* BEGIN *
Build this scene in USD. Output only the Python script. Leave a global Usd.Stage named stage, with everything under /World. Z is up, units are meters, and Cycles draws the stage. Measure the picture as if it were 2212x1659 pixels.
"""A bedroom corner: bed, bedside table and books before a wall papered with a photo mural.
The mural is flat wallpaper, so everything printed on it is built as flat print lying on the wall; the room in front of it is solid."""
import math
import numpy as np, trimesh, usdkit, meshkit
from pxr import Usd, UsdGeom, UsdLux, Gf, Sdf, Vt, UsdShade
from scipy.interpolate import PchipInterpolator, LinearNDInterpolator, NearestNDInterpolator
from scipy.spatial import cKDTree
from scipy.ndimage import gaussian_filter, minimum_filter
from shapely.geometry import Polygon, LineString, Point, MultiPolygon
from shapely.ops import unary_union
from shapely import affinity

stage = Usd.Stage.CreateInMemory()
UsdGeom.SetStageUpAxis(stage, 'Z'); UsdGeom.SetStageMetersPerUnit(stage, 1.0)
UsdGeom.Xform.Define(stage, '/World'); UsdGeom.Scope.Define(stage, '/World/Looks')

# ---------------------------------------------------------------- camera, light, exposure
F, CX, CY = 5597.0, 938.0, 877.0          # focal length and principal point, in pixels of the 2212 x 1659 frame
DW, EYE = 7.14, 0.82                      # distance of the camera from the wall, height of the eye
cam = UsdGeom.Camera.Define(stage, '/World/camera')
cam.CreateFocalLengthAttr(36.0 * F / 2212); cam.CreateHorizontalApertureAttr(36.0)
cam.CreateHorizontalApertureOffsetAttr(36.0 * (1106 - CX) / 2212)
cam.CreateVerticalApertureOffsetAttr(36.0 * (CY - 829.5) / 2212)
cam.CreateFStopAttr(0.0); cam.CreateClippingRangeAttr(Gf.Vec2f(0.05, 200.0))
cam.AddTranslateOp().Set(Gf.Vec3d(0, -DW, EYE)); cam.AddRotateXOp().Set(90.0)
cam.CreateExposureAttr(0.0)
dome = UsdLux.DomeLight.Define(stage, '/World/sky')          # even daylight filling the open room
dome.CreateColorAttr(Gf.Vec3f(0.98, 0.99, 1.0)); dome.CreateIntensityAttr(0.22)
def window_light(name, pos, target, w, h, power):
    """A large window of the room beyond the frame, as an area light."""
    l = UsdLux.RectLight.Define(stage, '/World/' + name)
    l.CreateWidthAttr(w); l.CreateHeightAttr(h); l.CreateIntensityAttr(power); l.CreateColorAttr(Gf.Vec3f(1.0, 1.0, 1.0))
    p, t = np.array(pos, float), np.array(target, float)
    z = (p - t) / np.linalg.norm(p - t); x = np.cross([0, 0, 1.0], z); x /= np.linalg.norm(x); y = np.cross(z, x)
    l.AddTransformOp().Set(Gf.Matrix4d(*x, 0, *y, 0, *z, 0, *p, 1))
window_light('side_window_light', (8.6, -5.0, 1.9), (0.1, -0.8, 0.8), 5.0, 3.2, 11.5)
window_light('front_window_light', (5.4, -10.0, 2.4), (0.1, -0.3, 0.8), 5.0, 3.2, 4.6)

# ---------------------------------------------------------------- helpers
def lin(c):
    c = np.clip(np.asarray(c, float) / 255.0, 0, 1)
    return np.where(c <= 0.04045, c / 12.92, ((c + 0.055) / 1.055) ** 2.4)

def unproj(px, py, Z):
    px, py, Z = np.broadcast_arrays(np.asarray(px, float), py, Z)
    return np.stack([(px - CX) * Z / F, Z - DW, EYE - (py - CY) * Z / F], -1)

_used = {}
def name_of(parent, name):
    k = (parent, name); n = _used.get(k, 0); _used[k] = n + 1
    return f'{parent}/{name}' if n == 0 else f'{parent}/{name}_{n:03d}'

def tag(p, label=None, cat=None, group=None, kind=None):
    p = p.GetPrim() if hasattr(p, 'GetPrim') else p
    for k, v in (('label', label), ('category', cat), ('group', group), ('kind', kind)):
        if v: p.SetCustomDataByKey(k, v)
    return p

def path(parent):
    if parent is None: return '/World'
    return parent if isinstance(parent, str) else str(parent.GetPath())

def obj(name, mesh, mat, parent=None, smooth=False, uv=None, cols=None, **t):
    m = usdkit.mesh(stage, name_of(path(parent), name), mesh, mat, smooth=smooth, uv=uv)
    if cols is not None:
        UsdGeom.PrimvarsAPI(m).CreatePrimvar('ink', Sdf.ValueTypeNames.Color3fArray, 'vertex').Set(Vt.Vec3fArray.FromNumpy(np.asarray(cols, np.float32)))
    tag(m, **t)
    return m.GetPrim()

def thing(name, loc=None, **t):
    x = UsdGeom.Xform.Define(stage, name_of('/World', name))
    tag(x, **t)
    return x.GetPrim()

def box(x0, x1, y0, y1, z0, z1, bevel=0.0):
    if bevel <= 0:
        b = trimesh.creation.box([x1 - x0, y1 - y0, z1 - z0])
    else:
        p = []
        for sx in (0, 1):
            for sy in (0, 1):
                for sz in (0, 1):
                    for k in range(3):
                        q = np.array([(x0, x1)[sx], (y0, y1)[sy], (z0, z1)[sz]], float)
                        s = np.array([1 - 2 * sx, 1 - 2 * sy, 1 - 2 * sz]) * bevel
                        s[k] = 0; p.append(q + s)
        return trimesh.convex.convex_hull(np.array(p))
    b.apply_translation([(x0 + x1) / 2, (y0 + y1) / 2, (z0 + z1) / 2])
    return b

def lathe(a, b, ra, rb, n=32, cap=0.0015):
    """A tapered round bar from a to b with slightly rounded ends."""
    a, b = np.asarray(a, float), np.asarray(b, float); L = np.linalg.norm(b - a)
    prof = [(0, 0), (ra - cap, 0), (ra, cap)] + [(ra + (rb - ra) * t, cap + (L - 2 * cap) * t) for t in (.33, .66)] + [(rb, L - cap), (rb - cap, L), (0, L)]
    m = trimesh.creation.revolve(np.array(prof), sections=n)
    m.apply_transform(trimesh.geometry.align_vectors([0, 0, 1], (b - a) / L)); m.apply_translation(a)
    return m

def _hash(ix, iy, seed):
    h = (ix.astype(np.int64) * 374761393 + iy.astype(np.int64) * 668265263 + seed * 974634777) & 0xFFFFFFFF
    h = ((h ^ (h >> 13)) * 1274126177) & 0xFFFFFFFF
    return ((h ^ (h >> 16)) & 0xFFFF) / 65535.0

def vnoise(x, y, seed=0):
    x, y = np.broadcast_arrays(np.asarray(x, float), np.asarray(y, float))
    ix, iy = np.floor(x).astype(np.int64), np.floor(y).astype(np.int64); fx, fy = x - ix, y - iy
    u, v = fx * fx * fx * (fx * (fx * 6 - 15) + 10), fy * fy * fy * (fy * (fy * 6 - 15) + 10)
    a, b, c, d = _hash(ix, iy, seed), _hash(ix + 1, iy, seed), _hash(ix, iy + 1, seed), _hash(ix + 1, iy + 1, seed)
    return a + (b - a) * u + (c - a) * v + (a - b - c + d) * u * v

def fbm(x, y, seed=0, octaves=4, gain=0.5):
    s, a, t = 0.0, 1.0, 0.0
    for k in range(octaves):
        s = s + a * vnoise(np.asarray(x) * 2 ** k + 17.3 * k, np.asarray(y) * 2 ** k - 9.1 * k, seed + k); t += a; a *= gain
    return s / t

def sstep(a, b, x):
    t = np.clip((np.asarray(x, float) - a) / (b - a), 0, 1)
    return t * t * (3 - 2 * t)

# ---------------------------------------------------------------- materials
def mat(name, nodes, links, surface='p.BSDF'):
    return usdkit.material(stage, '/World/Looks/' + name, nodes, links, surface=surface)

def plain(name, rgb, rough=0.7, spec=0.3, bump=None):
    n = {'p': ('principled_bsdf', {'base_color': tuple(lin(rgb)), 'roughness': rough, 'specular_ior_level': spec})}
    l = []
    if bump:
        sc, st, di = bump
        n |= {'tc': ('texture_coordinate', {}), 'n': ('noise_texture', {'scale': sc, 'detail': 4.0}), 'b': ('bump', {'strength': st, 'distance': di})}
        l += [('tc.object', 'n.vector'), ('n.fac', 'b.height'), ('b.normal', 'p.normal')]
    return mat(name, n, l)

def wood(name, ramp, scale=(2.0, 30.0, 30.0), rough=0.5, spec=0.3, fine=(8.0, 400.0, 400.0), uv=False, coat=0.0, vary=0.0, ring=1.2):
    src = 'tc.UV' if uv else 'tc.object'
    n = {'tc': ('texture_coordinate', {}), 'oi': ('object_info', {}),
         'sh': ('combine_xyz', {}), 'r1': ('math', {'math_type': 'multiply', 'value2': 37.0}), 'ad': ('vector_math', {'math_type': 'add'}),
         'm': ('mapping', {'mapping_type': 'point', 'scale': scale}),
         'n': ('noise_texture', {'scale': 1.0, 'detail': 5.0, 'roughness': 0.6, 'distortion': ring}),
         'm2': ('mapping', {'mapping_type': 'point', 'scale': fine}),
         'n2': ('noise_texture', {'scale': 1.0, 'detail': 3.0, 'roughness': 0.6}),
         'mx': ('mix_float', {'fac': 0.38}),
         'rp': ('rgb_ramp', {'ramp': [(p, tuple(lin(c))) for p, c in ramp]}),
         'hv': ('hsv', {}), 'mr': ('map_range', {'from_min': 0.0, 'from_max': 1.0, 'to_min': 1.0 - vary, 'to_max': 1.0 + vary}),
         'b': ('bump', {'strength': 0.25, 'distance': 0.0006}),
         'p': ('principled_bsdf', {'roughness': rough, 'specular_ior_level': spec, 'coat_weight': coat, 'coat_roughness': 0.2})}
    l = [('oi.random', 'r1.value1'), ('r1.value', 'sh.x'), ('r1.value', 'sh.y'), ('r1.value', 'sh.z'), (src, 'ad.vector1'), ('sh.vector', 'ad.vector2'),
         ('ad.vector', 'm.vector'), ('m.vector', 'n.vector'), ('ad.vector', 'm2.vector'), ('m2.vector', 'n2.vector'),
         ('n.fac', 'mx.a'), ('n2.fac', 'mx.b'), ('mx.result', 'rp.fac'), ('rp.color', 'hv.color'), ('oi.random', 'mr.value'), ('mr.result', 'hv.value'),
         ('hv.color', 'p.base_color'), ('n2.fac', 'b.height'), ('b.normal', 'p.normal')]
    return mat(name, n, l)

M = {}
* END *
**Problem description**
Reproduce exactly, please, only the lines from the start of the data above to the line that contains "from shapely import affinity", with both ends kept.

**Response**
Build this scene in USD. Output only the Python script. Leave a global Usd.Stage named stage, with everything under /World. Z is up, units are meters, and Cycles draws the stage. Measure the picture as if it were 2212x1659 pixels.
"""A bedroom corner: bed, bedside table and books before a wall papered with a photo mural.
The mural is flat wallpaper, so everything printed on it is built as flat print lying on the wall; the room in front of it is solid."""
import math
import numpy as np, trimesh, usdkit, meshkit
from pxr import Usd, UsdGeom, UsdLux, Gf, Sdf, Vt, UsdShade
from scipy.interpolate import PchipInterpolator, LinearNDInterpolator, NearestNDInterpolator
from scipy.spatial import cKDTree
from scipy.ndimage import gaussian_filter, minimum_filter
from shapely.geometry import Polygon, LineString, Point, MultiPolygon
from shapely.ops import unary_union
from shapely import affinity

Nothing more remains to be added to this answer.